### Exercise requirements
Report only the number of lines holding "script".

### Dataset content
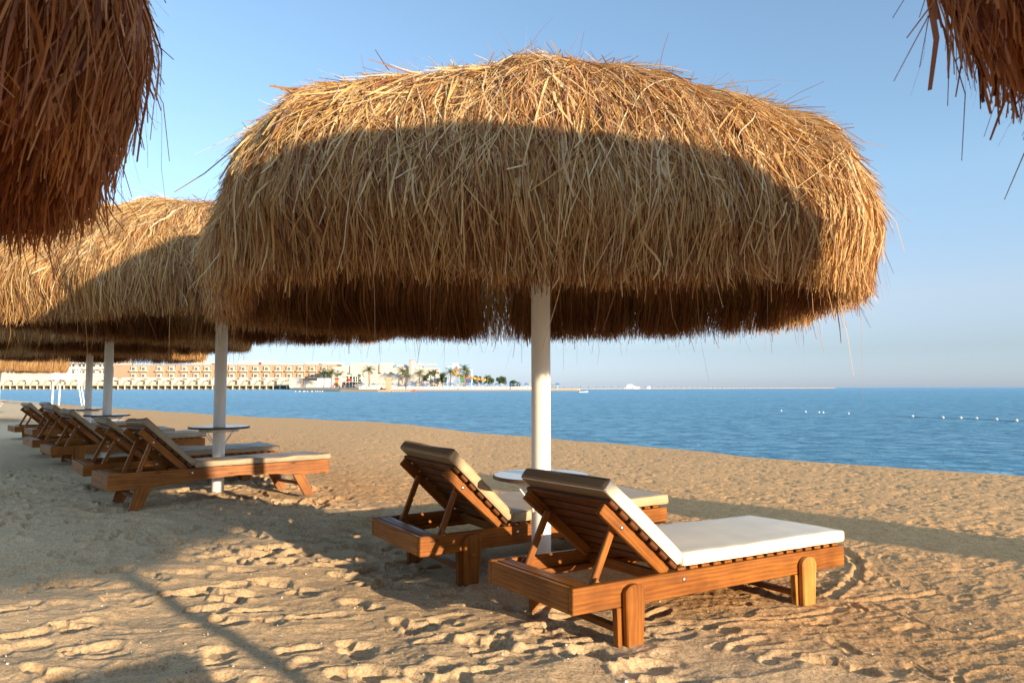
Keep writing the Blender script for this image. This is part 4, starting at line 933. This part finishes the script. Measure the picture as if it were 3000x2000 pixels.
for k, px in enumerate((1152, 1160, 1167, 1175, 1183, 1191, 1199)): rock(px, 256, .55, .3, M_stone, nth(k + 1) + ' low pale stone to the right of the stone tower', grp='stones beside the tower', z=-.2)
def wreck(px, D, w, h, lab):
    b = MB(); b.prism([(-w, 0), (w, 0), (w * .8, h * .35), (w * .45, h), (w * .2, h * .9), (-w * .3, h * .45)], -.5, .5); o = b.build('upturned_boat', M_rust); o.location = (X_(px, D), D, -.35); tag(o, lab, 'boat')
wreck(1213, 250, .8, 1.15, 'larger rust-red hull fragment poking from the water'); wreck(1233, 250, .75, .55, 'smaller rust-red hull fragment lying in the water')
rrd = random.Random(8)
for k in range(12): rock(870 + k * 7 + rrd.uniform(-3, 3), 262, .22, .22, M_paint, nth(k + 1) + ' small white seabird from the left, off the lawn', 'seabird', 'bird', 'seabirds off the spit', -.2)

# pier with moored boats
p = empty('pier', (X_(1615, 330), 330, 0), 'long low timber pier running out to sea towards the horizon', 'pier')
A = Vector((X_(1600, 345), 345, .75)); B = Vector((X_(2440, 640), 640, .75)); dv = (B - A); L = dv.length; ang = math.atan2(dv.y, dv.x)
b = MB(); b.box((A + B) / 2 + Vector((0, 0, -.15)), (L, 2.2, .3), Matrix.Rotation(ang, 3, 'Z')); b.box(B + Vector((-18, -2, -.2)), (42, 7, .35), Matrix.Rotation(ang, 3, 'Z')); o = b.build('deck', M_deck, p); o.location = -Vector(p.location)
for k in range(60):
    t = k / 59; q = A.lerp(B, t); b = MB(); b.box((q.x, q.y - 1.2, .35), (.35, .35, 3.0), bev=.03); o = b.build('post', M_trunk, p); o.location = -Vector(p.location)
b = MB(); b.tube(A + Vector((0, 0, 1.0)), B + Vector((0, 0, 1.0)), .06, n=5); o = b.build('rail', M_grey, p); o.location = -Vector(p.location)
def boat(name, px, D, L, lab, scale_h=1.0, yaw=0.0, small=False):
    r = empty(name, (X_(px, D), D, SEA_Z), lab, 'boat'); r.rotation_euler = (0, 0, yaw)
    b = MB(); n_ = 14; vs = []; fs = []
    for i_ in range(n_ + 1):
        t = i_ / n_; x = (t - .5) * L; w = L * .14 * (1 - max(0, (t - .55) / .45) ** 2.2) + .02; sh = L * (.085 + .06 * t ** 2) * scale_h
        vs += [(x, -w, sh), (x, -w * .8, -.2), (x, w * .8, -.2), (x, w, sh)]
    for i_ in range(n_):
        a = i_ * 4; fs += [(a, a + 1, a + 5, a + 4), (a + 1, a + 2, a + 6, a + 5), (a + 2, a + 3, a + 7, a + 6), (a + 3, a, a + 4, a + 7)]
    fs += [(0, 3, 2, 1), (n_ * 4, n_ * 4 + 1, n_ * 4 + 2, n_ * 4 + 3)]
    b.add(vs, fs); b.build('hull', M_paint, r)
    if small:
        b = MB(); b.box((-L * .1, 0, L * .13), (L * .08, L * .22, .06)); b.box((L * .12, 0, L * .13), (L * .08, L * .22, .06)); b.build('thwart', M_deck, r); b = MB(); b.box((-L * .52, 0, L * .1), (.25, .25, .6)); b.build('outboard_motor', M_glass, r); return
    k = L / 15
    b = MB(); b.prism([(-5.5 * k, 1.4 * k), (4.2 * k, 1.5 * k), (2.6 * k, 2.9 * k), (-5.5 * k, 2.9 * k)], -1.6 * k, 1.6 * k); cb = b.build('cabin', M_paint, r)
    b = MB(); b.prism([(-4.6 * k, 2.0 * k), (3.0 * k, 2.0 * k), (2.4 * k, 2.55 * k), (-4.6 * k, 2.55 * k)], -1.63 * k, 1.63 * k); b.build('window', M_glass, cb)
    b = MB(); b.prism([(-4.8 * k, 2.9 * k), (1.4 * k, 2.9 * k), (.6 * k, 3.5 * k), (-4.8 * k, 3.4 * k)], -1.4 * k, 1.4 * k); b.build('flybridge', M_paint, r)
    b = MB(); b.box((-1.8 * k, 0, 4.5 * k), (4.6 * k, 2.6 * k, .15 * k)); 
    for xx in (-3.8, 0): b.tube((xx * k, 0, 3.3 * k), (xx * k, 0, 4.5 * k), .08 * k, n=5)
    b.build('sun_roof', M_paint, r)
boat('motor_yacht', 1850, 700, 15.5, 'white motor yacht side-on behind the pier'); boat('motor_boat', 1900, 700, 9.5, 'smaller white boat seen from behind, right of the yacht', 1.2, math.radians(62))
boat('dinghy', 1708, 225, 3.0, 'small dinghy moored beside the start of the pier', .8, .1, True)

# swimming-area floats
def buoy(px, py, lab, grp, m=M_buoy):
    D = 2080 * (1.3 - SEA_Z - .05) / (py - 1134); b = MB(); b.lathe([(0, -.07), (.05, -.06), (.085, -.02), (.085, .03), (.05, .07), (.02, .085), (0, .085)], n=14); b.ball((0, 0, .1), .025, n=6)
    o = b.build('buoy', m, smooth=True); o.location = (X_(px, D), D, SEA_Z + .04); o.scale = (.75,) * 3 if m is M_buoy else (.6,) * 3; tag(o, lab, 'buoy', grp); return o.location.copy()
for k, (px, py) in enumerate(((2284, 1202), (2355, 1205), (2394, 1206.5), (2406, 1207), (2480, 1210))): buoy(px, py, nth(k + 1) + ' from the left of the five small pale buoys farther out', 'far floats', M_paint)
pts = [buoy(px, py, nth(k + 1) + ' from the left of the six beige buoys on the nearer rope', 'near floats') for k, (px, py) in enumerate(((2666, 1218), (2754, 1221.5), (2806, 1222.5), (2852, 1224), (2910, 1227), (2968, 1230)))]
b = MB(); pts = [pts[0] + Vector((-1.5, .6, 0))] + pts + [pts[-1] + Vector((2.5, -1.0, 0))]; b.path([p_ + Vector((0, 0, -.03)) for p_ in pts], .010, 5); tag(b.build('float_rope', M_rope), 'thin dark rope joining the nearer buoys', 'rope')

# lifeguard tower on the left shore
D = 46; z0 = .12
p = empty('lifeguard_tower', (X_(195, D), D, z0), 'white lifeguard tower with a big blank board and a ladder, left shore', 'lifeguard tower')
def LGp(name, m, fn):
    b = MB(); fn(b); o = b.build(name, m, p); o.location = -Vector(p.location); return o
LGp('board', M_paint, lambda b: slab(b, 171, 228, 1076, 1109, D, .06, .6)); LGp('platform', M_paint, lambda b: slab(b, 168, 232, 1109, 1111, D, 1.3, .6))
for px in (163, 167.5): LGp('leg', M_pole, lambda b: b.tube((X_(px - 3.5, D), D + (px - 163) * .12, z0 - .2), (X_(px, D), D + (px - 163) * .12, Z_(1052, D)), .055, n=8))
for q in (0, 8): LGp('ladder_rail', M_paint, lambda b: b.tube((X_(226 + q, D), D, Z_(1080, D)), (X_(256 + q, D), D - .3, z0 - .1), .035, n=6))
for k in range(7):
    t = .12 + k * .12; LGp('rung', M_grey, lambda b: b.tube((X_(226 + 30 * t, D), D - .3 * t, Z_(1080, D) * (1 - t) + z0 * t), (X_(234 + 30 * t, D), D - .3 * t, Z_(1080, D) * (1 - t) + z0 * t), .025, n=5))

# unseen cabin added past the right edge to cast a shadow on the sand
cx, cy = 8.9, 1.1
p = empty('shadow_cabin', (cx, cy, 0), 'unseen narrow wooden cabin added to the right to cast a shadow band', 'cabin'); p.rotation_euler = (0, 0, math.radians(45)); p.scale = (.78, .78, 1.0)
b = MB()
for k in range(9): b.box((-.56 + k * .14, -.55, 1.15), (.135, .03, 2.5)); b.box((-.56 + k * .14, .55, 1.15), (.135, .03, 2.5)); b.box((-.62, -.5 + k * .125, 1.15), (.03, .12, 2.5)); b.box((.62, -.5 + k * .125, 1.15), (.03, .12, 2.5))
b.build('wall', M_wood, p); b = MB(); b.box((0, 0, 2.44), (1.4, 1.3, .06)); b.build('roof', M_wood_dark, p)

--

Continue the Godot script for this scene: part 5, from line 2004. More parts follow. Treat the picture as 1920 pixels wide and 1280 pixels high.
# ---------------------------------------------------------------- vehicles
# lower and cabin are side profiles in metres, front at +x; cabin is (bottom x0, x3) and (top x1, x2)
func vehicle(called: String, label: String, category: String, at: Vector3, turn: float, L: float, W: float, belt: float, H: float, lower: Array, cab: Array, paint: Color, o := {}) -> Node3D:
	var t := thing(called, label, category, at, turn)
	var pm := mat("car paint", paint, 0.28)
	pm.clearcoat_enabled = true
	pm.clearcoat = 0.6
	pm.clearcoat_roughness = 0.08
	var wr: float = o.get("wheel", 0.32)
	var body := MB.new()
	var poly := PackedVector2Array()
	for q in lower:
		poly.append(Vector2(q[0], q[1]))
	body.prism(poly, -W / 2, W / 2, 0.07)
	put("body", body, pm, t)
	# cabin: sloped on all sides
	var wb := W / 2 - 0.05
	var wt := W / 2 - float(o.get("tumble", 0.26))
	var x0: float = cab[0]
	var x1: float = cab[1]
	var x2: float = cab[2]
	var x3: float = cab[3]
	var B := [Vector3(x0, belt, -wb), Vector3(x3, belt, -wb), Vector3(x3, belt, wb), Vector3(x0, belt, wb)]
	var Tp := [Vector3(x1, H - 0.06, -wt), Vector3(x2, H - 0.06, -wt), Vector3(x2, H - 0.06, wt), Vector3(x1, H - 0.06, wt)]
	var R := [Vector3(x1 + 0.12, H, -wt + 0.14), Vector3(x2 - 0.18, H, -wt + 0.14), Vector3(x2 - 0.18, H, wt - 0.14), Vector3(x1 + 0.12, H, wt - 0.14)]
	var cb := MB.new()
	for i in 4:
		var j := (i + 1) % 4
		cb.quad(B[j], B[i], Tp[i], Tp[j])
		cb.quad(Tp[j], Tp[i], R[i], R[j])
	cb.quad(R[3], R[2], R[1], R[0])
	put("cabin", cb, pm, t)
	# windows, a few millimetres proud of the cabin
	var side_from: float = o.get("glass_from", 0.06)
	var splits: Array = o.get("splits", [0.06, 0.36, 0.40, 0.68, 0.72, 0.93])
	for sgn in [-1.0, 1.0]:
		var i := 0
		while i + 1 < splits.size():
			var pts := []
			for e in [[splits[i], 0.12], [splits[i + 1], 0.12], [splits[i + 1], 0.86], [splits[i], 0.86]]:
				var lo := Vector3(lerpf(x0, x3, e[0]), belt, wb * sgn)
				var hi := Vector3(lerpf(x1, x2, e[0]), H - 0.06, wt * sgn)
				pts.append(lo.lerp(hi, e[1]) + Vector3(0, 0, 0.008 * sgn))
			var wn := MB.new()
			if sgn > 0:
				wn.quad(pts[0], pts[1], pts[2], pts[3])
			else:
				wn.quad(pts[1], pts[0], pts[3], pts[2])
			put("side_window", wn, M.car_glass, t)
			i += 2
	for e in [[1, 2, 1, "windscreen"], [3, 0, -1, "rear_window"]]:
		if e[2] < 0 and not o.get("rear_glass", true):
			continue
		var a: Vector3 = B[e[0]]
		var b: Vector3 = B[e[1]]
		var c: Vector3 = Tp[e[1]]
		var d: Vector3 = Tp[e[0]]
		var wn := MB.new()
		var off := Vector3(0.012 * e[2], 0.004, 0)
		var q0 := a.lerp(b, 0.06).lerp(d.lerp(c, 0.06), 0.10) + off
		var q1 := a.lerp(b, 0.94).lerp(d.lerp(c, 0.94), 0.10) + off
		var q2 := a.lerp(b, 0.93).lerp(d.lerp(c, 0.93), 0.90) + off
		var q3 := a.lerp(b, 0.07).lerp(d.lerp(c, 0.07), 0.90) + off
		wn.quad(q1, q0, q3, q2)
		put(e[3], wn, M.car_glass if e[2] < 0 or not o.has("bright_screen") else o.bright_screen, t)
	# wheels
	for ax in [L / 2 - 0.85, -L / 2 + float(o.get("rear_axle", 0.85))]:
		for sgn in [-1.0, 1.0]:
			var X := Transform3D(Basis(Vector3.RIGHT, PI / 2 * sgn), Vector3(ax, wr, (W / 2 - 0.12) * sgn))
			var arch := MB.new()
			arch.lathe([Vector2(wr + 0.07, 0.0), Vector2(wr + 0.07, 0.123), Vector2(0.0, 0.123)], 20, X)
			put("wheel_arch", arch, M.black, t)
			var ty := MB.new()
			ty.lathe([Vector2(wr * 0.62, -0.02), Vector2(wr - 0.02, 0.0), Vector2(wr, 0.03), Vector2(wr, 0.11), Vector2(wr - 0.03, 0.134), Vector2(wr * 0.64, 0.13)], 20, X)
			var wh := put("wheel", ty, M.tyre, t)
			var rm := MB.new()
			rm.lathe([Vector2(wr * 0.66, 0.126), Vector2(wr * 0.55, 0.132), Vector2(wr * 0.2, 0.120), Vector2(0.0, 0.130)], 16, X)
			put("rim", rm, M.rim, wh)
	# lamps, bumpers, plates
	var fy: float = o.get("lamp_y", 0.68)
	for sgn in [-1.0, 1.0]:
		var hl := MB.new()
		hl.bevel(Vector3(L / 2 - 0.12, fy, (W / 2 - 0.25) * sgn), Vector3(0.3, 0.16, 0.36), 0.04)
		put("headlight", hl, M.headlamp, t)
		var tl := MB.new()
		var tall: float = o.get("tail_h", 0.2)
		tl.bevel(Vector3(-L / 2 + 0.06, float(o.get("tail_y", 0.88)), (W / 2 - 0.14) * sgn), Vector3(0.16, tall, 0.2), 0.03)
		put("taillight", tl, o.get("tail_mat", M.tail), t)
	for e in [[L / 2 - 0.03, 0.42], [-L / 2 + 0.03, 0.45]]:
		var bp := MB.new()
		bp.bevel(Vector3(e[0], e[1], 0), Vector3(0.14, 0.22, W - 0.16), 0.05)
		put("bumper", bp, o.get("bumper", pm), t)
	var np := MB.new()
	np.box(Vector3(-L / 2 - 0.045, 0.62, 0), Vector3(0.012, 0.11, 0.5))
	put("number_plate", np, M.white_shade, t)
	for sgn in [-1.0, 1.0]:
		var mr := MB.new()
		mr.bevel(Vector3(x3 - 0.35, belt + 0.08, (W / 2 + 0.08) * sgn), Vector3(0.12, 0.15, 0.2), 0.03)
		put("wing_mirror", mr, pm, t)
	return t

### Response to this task
2